Despite the heavy cloud cover enveloping the higher mountain ranges, the scenery below the flight path was nonetheless stunning. Well, at least from such a distance and height that we were.
Gunung Mulu and the outcrops of Batu Lawi are two of the major landmarks along the route. That morning they were visible, a vista of phantoms appearing and disappearing, as the clouds floated by, as we flew past and onwards towards the gap called the Pengapawan pass on the saddle of Tamabu range beyond which lies in the Lam Bah or Bario valley of the Kelabit plateau.
Mount Mulu, the mountain made world famous as a result of the discovery of the amazing Mulu caves, is also known as Buduk Ubung in the local Kelabit dialect.
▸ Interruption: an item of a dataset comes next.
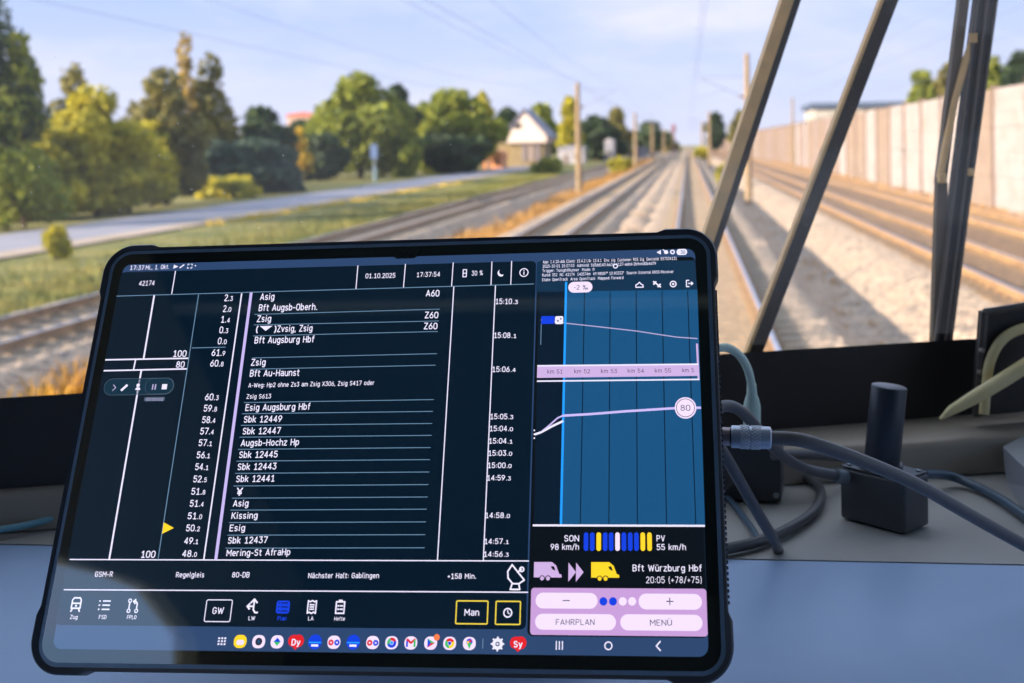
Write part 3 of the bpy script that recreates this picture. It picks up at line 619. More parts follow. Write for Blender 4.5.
# ------------------------------------------------------------ black housing with beige hose at the right
m_house = mat('housing_black', lin(44, 40, 38), .6, noise=(lin(60, 54, 48), 8, .4, .7), bump=(200, .3, .001))
m_beige = mat('hose_beige', lin(240, 222, 168), .45, noise=(lin(224, 204, 150), 20, .4, .7))
hp = wl(.22, -.2, -.04)
H0, H1 = at_plane(984, 312, hp, wn), at_plane(976, 416, hp, wn)
H0b = at_plane(1060, 300, hp, wn); H1b = at_plane(1060, 408, hp, wn)
hb = root('equipment_housing', H1, 'black box housing against the window at the right edge', 'housing')
bb = MB(); bb.prism([H0, H0b, H1b, H1], wn * .008); bb.build('case', m_house, hb)
b = MB()
for p0, p1 in ((H0, H0b), (H0, H1)):
    b.tube([p0 - wn * .001, p1 - wn * .001], .0032, 6)
b.build('rim', mat('housing_rim', lin(84, 78, 74), .5), hb)
b = MB()
for (x, y) in ((981, 350), (979, 372)): q = at_plane(x, y, hp - wn * .002, wn); b.cyl(q, q - wn * .003, .002, 8)
b.build('screw', mat('screw_pale', lin(150, 140, 128), .4), hb)
hq = hp - wn * .007
hose = MB().tube(spline([at_plane(x, y, hq, wn) for x, y in ((984, 414), (986, 390), (990, 362), (1001, 341), (1018, 330), (1045, 324))], 8), .0042, 12)
tag(hose.build('curved_hose', m_beige, smooth=True), 'beige hose bent into an arch on the black housing', 'hose')
q0 = hp - wn * .022
tb = MB().tube([at_plane(940, 419, q0, wn), at_plane(952, 410, q0, wn), at_plane(975, 397, q0, wn), at_plane(1003, 380, q0, wn), at_plane(1050, 350, q0, wn)], [.0012, .0040, .0056, .0060, .0062], 14)
tag(tb.build('slanted_tube', m_beige, smooth=True), 'straight beige tube slanting in front of the black housing', 'tube')

# ------------------------------------------------------------ black box with upright cylinder
m_bx = mat('box_black', lin(68, 69, 73), .38, noise=(lin(68, 70, 76), 60, .4, .6), bump=(600, .15, .0003))
m_cy = mat('cylinder_black', lin(54, 58, 68), .35)
m_scr = mat('screw_steel', lin(150, 160, 170), .3, metal=.9)
def rotz(a): c, s = math.cos(a), math.sin(a); return np.array([[c, -s, 0], [s, c, 0], [0, 0, 1]])
F0, F1, F2 = at_z(840, 519, -.262), at_z(905, 537, -.262), at_z(922, 512, -.262)
ex = F1 - F0; wbx = np.linalg.norm(ex); ex /= wbx; ey = V3(-ex[1], ex[0], 0)
Rb = np.stack([ex, ey, V3(0, 0, 1)], 1); dbx = .030; hbx = .036
cbx = F0 + ex * wbx / 2 + ey * dbx / 2 + V3(0, 0, hbx / 2 + .0005)
ab = root('antenna_box', cbx - V3(0, 0, hbx / 2), 'small black box with an upright black cylinder on the desk', 'box')
MB().box(cbx, (wbx, dbx, hbx - .001), Rb, bev=.0022).build('box_body', m_bx, ab, smooth=True)
lid = MB().box(cbx + V3(0, 0, hbx / 2 + .0006), (wbx * .97, dbx * .97, .0012), Rb, bev=.0005).build('lid', m_bx, ab)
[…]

A sandstone and shale mountain, it is the second highest mountain in the state of Sarawak, after Mount Murud.
The sandstone and shale perhaps pointing to its marine origin but now posited in the middle of Borneo. Mount Mulu now sits within the boundaries of the Gunung Mulu National Park, which is obviously named after the landmark, and for the nature lovers, take note that Mount Murud is reputed to be one of the most majestic and exciting nature destinations in Malaysia.
From Buduk Ubung onwards, it is Kelabit and Berawan country all the way up to Bario, and onwards beyond Bario, up to the Indonesian Kalimantan border. The Kelabits have a strange and unique tradition of erecting stone monoliths, megaliths and dolmens, making rock carvings, gathering rock and stone collections called perupun, all of which are found scattered all over the Kelabit Highlands.
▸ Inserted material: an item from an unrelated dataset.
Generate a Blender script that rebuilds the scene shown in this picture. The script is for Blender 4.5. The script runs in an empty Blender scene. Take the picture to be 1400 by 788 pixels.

These serve as territorial markers showing that generations have lived and settled in these places throughout a long and extended period. And those structures were not simply erected in an impromptu way but after elaborate preparation and the conduct of traditional rituals and adat practices where the energy and collective strength of the entire community were harnessed, often with massive feasts and plentiful supply rice wines of 30- 40 jars per occasion, accompanying the feats sought to be achieved.
The Berawans, a close cousin of the Kelabits, with many similar words between them and their arts, names and culture being very much identical, have also stayed in these parts around the Buduk Ubung, especially along the banks of the rivers emanating from these mountains.
The Penans too consider this as part of their realm but being nomadic, they need to cover vast areas to ensure themselves of the availability of adequate territory to scour for sources of food for survival. Their food resources included all kinds of games and products from the forest.
In the absence of wild animals to hunt, they would survive on the flour made from the wild sago of the kanangan palm tree and also the edible shoots of the plant. The forest is their main source of sustenance in a symbiotic relationship between man and nature nurtured and perfected over the ages.
The Penan’s and the forests’ survival is so intertwined that the destruction of one will lead to severe and adverse consequences on the other. A sad tale made more poignant and real when the jungles were decimated for logging.
Not far from the foot of Buduk Ubung and to the eastern side, sits the Kelabit settlement of Long Seridan. To the mountain’s north lies the sources of the Limbang river.
At the Long Seridan settlement, one of my cousins had married the tribal chief of this community, reinforcing long standing relations between the community here and those in the highlands.
A beautiful country lies here, with an agreeable and wholesome mountain stream filled with plenty of fish including the famous, and now very rare and expensive, empurau.
Well, correction, the fishes are no longer that plentiful anymore. Thanks again to the logging activities which not only harvested the valuable timber but decimated most of the animal life and the fisheries.